The bulk itself - a backpack fits 400 coin, so if you find a statueette worth 1000g but that weighs 500cn (2x ratio), it’s more valuable than gold for the weight, but it won’t fit in a backpack. The relevant thresholds vary by the game, but for B/X it’s 400cn (backpack), 600cn (large sack), 4000cn (cart), 8000cn (cart w/ 2 horses), 15000cn (wagon w/ 2 horses) and 25000cn (wagon w/ 4 horses).
Deeper: What Liquidity Rules?
Check out the graph again. Gems are slightly easier to sell than Armor, which is a bit easier to sell than Scrolls, which is decently easier to sell than Magic Weapons, which are slightly easier to sell than Antique Furniture.
By Which Rules?
Taking a brief tour of my games library:
OD&D: Absolutely zero guidance about liquidity
1e: Absolutely zero guidance about liquidity
B/X: Absolutely zero guidance about liquidity
LotFP: Different availability for city/rural but otw no guidance
Simulacrum: Absolutely zero guidance about liquidity
Hyperborea 3e: Absolutely zero guidance about liquidity
Dolmenwood: Has liquidity for hiring specialists (available in towns/cities/villages), selling gems, jewelry, and art is explicitly infinite liquidity in towns. (ty medievalcat)
ACKs: Has explicit liquidity rules based purely on the price of the item (more expensive items are less liquid)
Seven Voyages of Zylarthen: Absolutely zero guidance about liquidity
White Box FMAG: Absolutely zero guidance about liquidity
WWN: Has an explicit trade skill and ‘Dealmaker’ feat that imply that sometimes selling stuff is hard.
Mork Borg: Absolutely zero guidance about liquidity
Mothership (Sean McCoy’s own game): Absolutely zero guidance about liquidity
Knave 2e: Liquidity guidance for buying but not selling (<=5c items are found in villages, <=20c items are found in towns, <=100c items are found in cities)

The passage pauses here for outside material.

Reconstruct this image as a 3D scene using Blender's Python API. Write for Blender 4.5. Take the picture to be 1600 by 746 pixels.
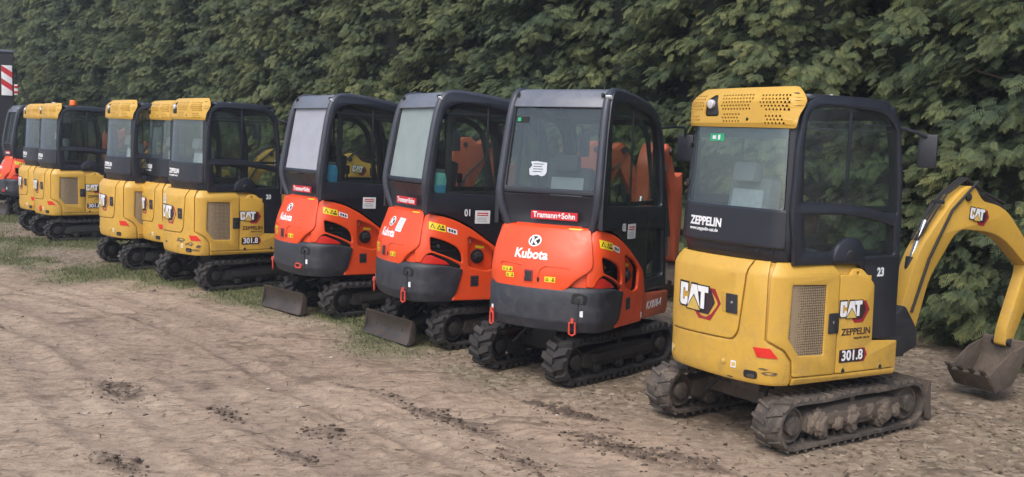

His Majesty the Worm: Liquidity is explicitly not a problem; treasure converts in the city phase at face-value.
Basic Fantasy: Absolutely zero guidance about liquidity
So what gives?
The assumption baked into the chart is that different items are easier or harder to actually sell than each other, and we’re able to place them on an axis. Where are the rules for this? Is it just some assumed GM fiat that no one (except Macris, apparently) has ever bothered to mechanically express?
Food for thought: Pathfinder 2e and D&D 5e both have liquidity rules (though they don’t map at all to the graph; nothing I’ve found does).



I love these kinds of game theory/design rabbit holes. This is exactly the kind of blog content that got me hooked on OSR play.
Also, I once ran an adventure where the most valuable item in the dungeon was an armoire. There was plenty of other loot, but there was a major payday available if they managed to get that out in good condition. They did not. One of those players has bought a block and tackle on every D&D character he has played since.
Is "trying to sell treasure with low liquidity" fun? If not why play it?
I'm a big fan of realism, so "Too much treasure that’s easy to sell makes the economy of the world seem out of whack." is an argument I can accept. Except: everything is easy to sell if you decrease the price enough. PCs should sell treasure that's "hard to sell" at a discount to some entrepreneurial dirt farmers. They can then haul it to the big city and haggle with potential buyers. The PCs can go on adventuring.
In my own game, I tend towards these philosophies https://coinsandscrolls.blogspot.com/2017/06/osr-death-taxes-and-death-taxes.html . Big treasure isn't just "hard to sell", it's politically impossible and very dangerous to sell. Big treasure must in practice be gifted away to powerful faction leaders. The leaders will give gifts in return. This keeps the game believable, adds faction play early and also creates a nice gold sink.